Reading for Ethics in Literature
This class starts in a couple of weeks. Although I took a couple of philosophy classes back in the seventies at UMBC, where we discussed ethics, there the readings were abstract and the examples were overly simplified. Here the moral issues are in concrete worlds of multiple dimensions. After considering the moral issues in the fictional worlds, we’ll be in a position to generalize to our world.
- The Hunger Games. Suzanne Collins. Good, active read. Immersion into character and action. Clear motivations, sensible in light of the initial situation and characters’ history.
- Frankenstein. Mary Shelly. Denser read. Gothic, action is mainly in narrative summary, not immediate scenes.
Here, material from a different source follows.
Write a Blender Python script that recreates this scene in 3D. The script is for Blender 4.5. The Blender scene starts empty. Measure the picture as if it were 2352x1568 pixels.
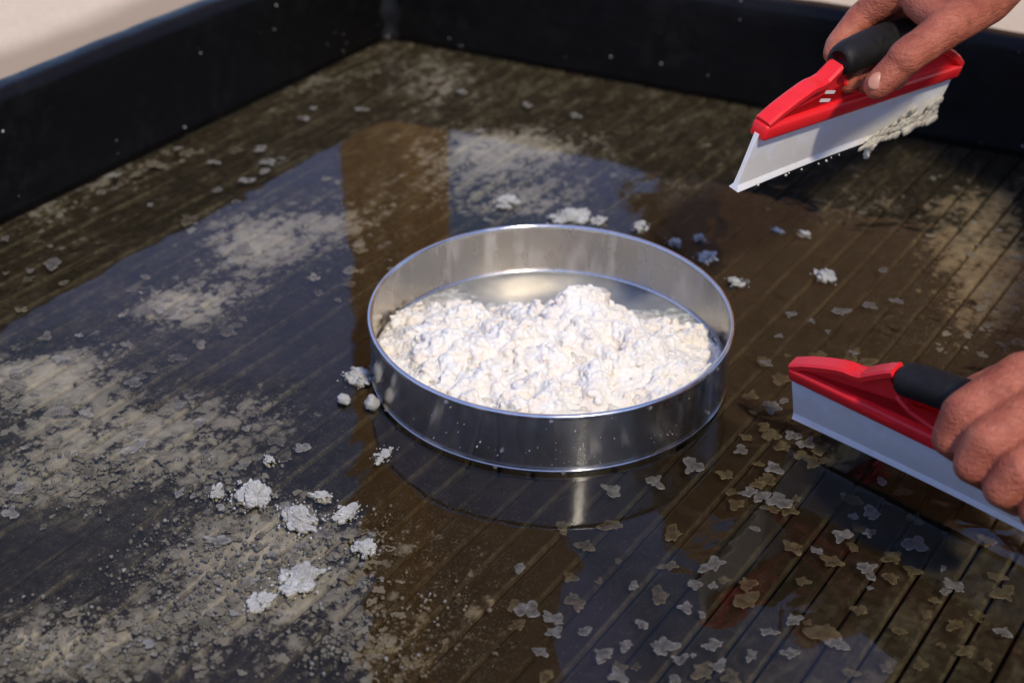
import bpy, bmesh, math, random
import numpy as np
from mathutils import Vector, Matrix, noise as mnoise

random.seed(7)
rng = np.random.default_rng(7)
S = bpy.context.scene
COL = S.collection
R_ = math.radians

# ------------------------------------------------------------------ camera
CAM = np.array([0.0, 0.0, 0.6849817])
RIGHT = np.array([0.8303, 0.5571, 0.0131])
UP = np.array([-0.3098, 0.4419, 0.8419])
FWD = np.array([-0.4633, 0.7031, -0.5395])
FWD /= np.linalg.norm(FWD)
RIGHT -= FWD * (RIGHT @ FWD); RIGHT /= np.linalg.norm(RIGHT)
UP = np.cross(RIGHT, FWD)
FP = 3589.6 * 2352 / 2500            # focal length in units of a 2352 wide picture
CX, CY = 1176.0, 784.0

cd = bpy.data.cameras.new("camera")
cam = bpy.data.objects.new("camera", cd); COL.objects.link(cam)
cd.sensor_width = 36.0
cd.lens = 36.0 * FP / 2352.0
cd.clip_start = 0.02; cd.clip_end = 2000
cam.matrix_world = Matrix(((RIGHT[0], UP[0], -FWD[0], CAM[0]), (RIGHT[1], UP[1], -FWD[1], CAM[1]),
                           (RIGHT[2], UP[2], -FWD[2], CAM[2]), (0, 0, 0, 1)))
cd.dof.use_dof = True
cd.dof.focus_distance = 1.10
cd.dof.aperture_fstop = 5.0
S.camera = cam

# ------------------------------------------------------------------ world and sun
SUN_EL = R_(50.0)
SUN_AZ = np.array([0.84, -0.54]); SUN_AZ /= np.linalg.norm(SUN_AZ)
w = bpy.data.worlds.new("World"); S.world = w; w.use_nodes = True
wn = w.node_tree; wn.nodes.clear()
wo = wn.nodes.new("ShaderNodeOutputWorld"); wb = wn.nodes.new("ShaderNodeBackground")
sky = wn.nodes.new("ShaderNodeTexSky"); sky.sky_type = 'NISHITA'; sky.sun_disc = False
sky.sun_elevation = SUN_EL; sky.sun_rotation = math.atan2(SUN_AZ[0], SUN_AZ[1])
sky.air_density = 1.0; sky.dust_density = 0.15; sky.ozone_density = 5.0; sky.altitude = 800
wb.inputs['Strength'].default_value = 0.15
# thin broken cloud over the blue
tc = wn.nodes.new("ShaderNodeTexCoord"); cn = wn.nodes.new("ShaderNodeTexNoise"); cn.inputs['Scale'].default_value = 2.6; cn.inputs['Detail'].default_value = 6; cn.inputs['Roughness'].default_value = .55; cn.inputs['Distortion'].default_value = .6
cr = wn.nodes.new("ShaderNodeMapRange"); cr.interpolation_type = 'SMOOTHSTEP'; cr.inputs[1].default_value = .34; cr.inputs[2].default_value = .60; cr.inputs[4].default_value = .92
cm = wn.nodes.new("ShaderNodeMix"); cm.data_type = 'RGBA'; cm.inputs[7].default_value = (2.1, 2.5, 5.0, 1)
wn.links.new(tc.outputs['Generated'], cn.inputs['Vector']); wn.links.new(cn.outputs['Fac'], cr.inputs[0]); wn.links.new(cr.outputs[0], cm.inputs[0])
wn.links.new(sky.outputs[0], cm.inputs[6]); wn.links.new(cm.outputs[2], wb.inputs['Color']); wn.links.new(wb.outputs[0], wo.inputs['Surface'])

sd = bpy.data.lights.new("sun", 'SUN'); sd.energy = 2.3; sd.angle = R_(4.0); sd.color = (1.0, 0.90, 0.75)
sun = bpy.data.objects.new("sun", sd); COL.objects.link(sun)
sdir = Vector((SUN_AZ[0] * math.cos(SUN_EL), SUN_AZ[1] * math.cos(SUN_EL), math.sin(SUN_EL)))
sun.rotation_euler = sdir.to_track_quat('Z', 'Y').to_euler()
sun.location = (2, 4, 5)

S.view_settings.view_transform = 'Standard'; S.view_settings.look = 'None'
S.view_settings.exposure = 0.45; S.view_settings.gamma = 1.0
S.view_settings.use_curve_mapping = False
S.render.engine = 'CYCLES'
S.cycles.use_denoising = True; S.cycles.use_adaptive_sampling = True; S.cycles.adaptive_threshold = 0.02
S.cycles.max_bounces = 7; S.cycles.diffuse_bounces = 5; S.cycles.glossy_bounces = 4; S.cycles.transparent_max_bounces = 12
S.cycles.sample_clamp_indirect = 6.0
S.cycles.caustics_reflective = False; S.cycles.caustics_refractive = False

# ------------------------------------------------------------------ helpers
def proj(P):
    q = np.asarray(P, float) - CAM
    d = q @ FWD
    return np.stack([CX + FP * (q @ RIGHT) / d, CY - FP * (q @ UP) / d], -1), d
def ray(px, py): return FWD + RIGHT * ((px - CX) / FP) - UP * ((py - CY) / FP)
def at(px, py, D): return CAM + ray(px, py) * D
def onz(px, py, z=0.0):
    d = ray(px, py); return CAM + d * ((z - CAM[2]) / d[2])

def tag(o, label=None, cat=None, group=None, kind=None):
    if label: o['label'] = label
    if cat: o['category'] = cat
    if group: o['group'] = group
    if kind: o['kind'] = kind
    return o
def link(name, me, mat=None, parent=None, smooth=False):
    o = bpy.data.objects.new(name, me); COL.objects.link(o)
    if mat is not None and len(me.materials) == 0: me.materials.append(mat)
    if parent is not None: o.parent = parent
    if smooth:
        me.polygons.foreach_set('use_smooth', np.ones(len(me.polygons), bool))
    return o
def mesh(name, v, f):
    me = bpy.data.meshes.new(name); me.from_pydata([tuple(map(float, p)) for p in v], [], [tuple(map(int, q)) for q in f]); me.update(); return me
def fast_mesh(name, V, F):
    """V (n,3) F (m,k) arrays of equal-size faces"""
    V = np.asarray(V, np.float32); F = np.asarray(F, np.int32); k = F.shape[1]
    me = bpy.data.meshes.new(name)
    me.vertices.add(len(V)); me.vertices.foreach_set('co', V.ravel())
    me.loops.add(F.size); me.loops.foreach_set('vertex_index', F.ravel())
    me.polygons.add(len(F)); me.polygons.foreach_set('loop_start', np.arange(0, F.size, k, dtype=np.int32))
    me.polygons.foreach_set('loop_total', np.full(len(F), k, np.int32))
    me.update(calc_edges=True); me.validate(); return me
def empty(name, loc=(0, 0, 0)):
    o = bpy.data.objects.new(name, None); COL.objects.link(o); o.location = loc
    o.empty_display_size = 0.02; return o
def bm_mesh(name, bm):
    bmesh.ops.recalc_face_normals(bm, faces=bm.faces)
    me = bpy.data.meshes.new(name); bm.to_mesh(me); bm.free(); return me
def box(bm, lo, hi, bev=0.0, seg=2):
    r = bmesh.ops.create_cube(bm, size=1.0)
    c = [(a + b) / 2 for a, b in zip(lo, hi)]; s = [b - a for a, b in zip(lo, hi)]
    for v in r['verts']: v.co = Vector([v.co[i] * s[i] + c[i] for i in range(3)])
    if bev > 0:
        e = list({ed for v in r['verts'] for ed in v.link_edges})
        bmesh.ops.bevel(bm, geom=e, offset=bev, segments=seg, profile=0.5, affect='EDGES')
def lathe(prof, n=160, closed=False):
    V = []; F = []
    m = len(prof)
    for i in range(n):
        a = 2 * math.pi * i / n
        for r, z in prof: V.append((r * math.cos(a), r * math.sin(a), z))
    for i in range(n):
        j = (i + 1) % n
        for k in range(m if closed else m - 1):
            l = (k + 1) % m
            F.append((i * m + k, j * m + k, j * m + l, i * m + l))
    return V, F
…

Momentum of story comes from Viktor Frankenstein’s reactions to the story happenings, not the happenings themselves.
- The Things They Carried. Tim O’Brien. Stories of a Vietnam vet dealing with the difficulties of reconciling war experiences and normal life.
- The Burial at Thebes. A reworking of Sophocle’s Antigone by Seamus Heaney. A pure conflict between legality and morality, also the binary phantom of “You are with us or you’re against us.”
As a writer, I’m interested in how the author’s achieve their effects as well as the moral dimensions of the conflicts. I’ve read all four books now and have highlighted lines I find especially powerful for the papers I’ve have to write.